CosmicAI Hybrid Seminar Series
Title: Some advances in simulation-based inference: Calibration, aggregation, and model check
Presenter: Dr. Yuling Yao, Assistant Professor in the Department of Statistics and Data Sciences at the University of Texas at Austin. yulingyao.com.
Venue: POB 4.304 (UT Austin)
Join Zoom Meeting: utexas.zoom.us/j/95502700680 (Meeting ID: 955 0270 0680, Passcode: 745761)
Abstract: Simulation is a powerful way to specify models in modern scientific computing, while the likelihood-free setting imposes challenges for inference and calibration. To start, I present a cosmology example of galaxy clustering analysis using simulation-based inference and normalizing flows. I present three recent advances in simulation-based inference:
(1) “discriminative calibration” develops a general classifier approach to check Bayesian computation including simulation-based inference and Markov chain Monte Carlo.
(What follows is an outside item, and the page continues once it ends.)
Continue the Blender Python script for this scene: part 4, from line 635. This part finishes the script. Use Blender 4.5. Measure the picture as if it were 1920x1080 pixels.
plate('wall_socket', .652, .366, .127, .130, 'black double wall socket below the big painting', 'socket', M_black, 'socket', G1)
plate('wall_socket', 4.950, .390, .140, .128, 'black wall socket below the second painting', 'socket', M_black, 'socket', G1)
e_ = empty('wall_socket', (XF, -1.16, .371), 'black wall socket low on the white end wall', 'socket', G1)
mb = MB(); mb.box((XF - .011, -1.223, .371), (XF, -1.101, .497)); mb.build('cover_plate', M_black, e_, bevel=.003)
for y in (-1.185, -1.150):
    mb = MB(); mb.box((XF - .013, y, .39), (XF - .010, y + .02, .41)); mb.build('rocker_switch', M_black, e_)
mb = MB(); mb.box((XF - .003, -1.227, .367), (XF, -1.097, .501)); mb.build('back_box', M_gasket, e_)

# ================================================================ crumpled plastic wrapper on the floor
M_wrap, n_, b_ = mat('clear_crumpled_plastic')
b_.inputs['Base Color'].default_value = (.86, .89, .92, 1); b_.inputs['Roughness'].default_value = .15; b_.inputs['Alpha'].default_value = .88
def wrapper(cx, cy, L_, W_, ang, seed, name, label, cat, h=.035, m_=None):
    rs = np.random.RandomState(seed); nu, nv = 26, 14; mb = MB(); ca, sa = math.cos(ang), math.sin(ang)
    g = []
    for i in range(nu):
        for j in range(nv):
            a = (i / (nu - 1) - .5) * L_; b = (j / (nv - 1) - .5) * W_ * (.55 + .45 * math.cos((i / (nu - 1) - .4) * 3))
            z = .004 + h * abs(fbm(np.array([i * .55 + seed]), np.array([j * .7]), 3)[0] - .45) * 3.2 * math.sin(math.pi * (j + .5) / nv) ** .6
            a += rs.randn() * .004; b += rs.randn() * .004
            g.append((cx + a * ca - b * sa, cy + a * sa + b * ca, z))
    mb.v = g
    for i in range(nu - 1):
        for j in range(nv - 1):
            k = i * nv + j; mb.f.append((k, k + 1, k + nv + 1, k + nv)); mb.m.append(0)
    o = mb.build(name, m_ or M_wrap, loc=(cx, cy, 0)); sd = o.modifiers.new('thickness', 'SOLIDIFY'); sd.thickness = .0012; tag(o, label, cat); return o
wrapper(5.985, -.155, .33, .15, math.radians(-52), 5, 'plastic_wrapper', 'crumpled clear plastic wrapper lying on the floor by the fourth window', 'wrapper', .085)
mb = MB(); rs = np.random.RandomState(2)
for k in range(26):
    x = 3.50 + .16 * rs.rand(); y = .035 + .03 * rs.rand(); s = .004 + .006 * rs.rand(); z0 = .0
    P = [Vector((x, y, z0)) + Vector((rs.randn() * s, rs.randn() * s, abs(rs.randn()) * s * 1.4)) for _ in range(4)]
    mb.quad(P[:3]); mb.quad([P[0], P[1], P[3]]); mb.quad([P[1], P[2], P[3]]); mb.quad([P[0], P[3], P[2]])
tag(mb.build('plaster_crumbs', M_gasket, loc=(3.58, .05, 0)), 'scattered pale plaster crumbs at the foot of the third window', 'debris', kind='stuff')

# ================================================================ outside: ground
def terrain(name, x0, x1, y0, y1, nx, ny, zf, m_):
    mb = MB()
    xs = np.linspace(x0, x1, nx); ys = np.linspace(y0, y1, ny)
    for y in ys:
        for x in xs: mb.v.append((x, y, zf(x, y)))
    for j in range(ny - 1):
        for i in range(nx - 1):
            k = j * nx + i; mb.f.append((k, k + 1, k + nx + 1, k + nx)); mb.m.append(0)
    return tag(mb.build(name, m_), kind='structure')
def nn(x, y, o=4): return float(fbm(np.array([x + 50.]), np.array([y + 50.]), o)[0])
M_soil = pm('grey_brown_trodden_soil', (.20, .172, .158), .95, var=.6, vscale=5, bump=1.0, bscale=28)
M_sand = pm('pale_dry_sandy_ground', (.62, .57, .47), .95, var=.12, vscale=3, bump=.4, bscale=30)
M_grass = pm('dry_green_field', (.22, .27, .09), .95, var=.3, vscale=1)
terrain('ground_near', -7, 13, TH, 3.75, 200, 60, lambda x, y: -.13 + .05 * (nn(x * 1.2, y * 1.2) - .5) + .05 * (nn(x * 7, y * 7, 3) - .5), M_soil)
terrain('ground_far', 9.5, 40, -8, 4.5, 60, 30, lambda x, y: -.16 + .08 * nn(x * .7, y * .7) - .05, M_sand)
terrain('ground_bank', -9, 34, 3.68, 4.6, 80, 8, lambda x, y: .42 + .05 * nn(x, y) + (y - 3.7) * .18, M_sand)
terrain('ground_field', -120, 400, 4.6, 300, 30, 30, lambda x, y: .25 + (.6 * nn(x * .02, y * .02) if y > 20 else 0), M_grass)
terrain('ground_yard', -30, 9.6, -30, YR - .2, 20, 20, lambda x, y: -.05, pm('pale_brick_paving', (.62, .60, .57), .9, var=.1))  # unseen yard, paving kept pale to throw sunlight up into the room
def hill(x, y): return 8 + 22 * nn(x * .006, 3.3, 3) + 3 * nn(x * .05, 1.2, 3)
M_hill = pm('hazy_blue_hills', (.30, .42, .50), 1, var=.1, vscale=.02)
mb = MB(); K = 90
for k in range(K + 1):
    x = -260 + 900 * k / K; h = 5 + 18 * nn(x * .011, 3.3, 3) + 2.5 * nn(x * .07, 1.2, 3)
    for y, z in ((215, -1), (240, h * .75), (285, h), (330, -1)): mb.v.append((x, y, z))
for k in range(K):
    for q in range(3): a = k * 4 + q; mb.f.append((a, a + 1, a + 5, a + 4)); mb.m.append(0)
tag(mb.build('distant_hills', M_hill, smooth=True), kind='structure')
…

The classifier performance is a consistent estimate of a family of divergence measures, including the classical classifier two-sample test as a special case.
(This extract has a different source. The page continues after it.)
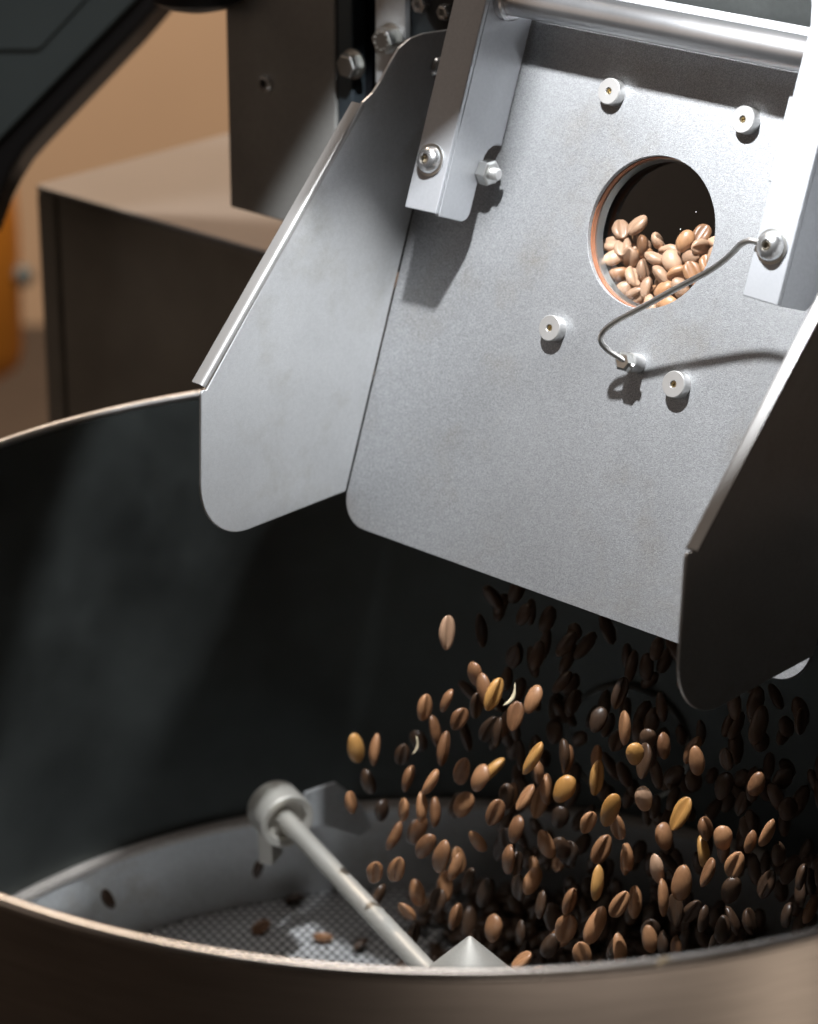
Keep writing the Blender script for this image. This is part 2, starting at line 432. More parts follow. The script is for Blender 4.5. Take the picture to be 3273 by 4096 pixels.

(2) To incorporate posterior approximations from different inference algorithms or flow architectures and improve the final inference quality, I present “simulation-based stacking”, a general framework to combine probabilistic inferences.
(3) Yet even when the inference is perfect, the simulation model is often an approximation to the nature. I present “simulation-based posterior predictive check”, a framework to check if the simulation model does a good job of capturing relevant aspects of the data, such as means, standard deviations, and quantiles. This new predictive check p-value is ensured to be frequentist-calibrated under the null, making it particularly suitable for rigorously testing scientific hypothesis.